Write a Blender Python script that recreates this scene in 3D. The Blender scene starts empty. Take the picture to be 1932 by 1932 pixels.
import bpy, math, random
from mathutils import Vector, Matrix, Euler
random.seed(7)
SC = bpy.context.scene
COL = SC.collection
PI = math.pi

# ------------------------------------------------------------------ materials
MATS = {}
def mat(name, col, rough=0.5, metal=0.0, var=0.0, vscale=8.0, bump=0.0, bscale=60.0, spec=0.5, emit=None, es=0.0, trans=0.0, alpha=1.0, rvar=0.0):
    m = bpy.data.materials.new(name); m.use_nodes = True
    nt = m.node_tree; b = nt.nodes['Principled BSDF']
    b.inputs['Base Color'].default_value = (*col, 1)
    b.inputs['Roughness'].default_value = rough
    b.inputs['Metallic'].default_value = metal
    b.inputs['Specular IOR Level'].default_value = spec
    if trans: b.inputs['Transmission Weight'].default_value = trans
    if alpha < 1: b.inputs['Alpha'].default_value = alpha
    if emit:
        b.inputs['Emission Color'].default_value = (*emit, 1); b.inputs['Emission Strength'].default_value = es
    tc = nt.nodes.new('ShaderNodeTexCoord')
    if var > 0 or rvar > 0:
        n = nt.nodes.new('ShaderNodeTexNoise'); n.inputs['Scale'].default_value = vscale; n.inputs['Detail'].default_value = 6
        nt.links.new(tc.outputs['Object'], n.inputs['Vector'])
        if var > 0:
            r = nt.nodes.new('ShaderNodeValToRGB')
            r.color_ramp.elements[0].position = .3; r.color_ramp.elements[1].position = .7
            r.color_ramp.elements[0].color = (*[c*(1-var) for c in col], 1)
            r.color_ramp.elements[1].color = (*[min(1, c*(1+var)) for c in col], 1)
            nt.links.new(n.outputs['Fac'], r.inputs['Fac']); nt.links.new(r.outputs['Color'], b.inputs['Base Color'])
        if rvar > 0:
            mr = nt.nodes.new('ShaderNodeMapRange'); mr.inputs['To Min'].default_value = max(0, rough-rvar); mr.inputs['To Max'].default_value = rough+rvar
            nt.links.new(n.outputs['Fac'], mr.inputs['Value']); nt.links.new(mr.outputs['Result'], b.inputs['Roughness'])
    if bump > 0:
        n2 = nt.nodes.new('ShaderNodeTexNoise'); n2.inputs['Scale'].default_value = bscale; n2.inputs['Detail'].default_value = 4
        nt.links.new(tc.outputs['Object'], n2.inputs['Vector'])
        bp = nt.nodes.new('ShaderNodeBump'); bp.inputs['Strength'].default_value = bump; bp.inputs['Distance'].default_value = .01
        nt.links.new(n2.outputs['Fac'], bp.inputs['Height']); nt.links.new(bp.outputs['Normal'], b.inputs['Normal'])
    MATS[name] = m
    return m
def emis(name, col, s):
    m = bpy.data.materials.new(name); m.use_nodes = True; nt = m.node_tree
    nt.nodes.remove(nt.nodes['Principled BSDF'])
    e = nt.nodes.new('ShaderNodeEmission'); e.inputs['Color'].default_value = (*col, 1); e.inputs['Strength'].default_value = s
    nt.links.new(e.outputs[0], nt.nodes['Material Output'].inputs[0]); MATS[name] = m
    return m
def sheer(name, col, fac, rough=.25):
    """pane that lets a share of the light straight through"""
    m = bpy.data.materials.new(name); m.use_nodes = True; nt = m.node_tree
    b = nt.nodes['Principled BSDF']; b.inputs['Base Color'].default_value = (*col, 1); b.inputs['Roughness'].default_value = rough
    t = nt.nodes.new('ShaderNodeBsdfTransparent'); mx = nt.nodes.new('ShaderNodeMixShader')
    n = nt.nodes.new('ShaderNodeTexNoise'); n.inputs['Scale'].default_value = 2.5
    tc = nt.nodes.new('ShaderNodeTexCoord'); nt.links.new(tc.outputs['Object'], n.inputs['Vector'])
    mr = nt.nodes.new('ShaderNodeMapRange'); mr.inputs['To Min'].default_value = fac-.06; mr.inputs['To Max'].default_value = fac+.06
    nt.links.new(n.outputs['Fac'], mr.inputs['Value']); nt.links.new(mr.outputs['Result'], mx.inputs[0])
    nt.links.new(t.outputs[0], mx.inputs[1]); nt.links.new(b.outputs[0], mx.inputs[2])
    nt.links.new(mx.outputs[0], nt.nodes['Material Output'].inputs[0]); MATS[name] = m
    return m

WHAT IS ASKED
Repeat exactly, please, each line from the beginning of the data through the line with "PI = math.pi" in it, and only those lines.

THE SOLUTION
Write a Blender Python script that recreates this scene in 3D. The Blender scene starts empty. Take the picture to be 1932 by 1932 pixels.
import bpy, math, random
from mathutils import Vector, Matrix, Euler
random.seed(7)
SC = bpy.context.scene
COL = SC.collection
PI = math.pi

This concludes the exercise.